That afternoon we were all sitting around outside trying to find a game to play when we heard the tell tale signal of the ice cream man. Pop Goes the Weasel was jingling down the street towards great gram’s house. All at once the six of us got up and bolted for the back door of the house, screaming, “Mom! Mom, it’s the ice cream man!!” Our mothers looked up from their conversation and smiled at our eagerness to get ice cream.
My Aunt Michelle, Tiffany and Braxton’s mom, said to her sisters, “Okay, who wants to go with them to get it?”
When no one else volunteered, my mom piped up. “I guess I’ll do it.”
“Yay!!” we all yelled, and took off out of the front door, Mom following behind us with a smile.
By the time we made it outside, the ice cream truck was all the way down the street, so all the kids started running after it. My mom must’ve figured that protesting wouldn’t help because she followed.
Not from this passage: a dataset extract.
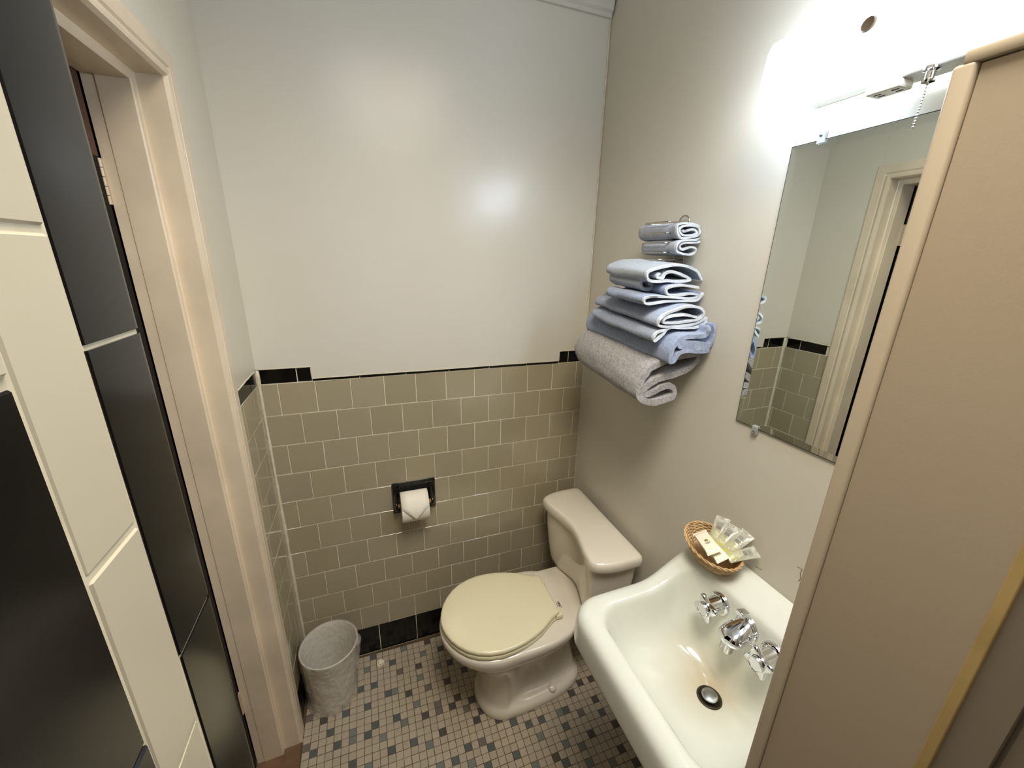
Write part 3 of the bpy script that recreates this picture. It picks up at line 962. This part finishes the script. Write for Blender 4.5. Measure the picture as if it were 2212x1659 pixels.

So there we were, six kids under the age of seven and a twenty-five year old woman sprinting down the road after a colorful singing truck serving frozen dairy treats. The object of hilarity to all of the neighbors sitting outside on Peach Street. And after three blocks of breathless running, the ice cream man finally saw that we were chasing him. It took him long enough but he eventually stopped to ask what we wanted. If you ask me, he should’ve given us free ice cream but instead we paid fifty cents a pop.
While we ate our quickly melting and dripping vanilla cones, Tiffany and I completely forgot our little spat, as usual. We perched on top of the tree swing together swaying back and forth and licking the sticky drizzles of ice cream from our hands. Who knew we could both fit on the little piece of wood at the same time?
***
Our little tree swing spat happened nine years ago and we still love to bring it up just to laugh at ourselves and our childish idiocracy. We always make jokes like, “Hey stole any good swings lately?” and “When was the last time you ran down an oblivious ice cream man?”
For some reason, my mom doesn’t remember our fight, only the chase down three blocks after the ice cream man who jipped her out of three dollars and fifty cents.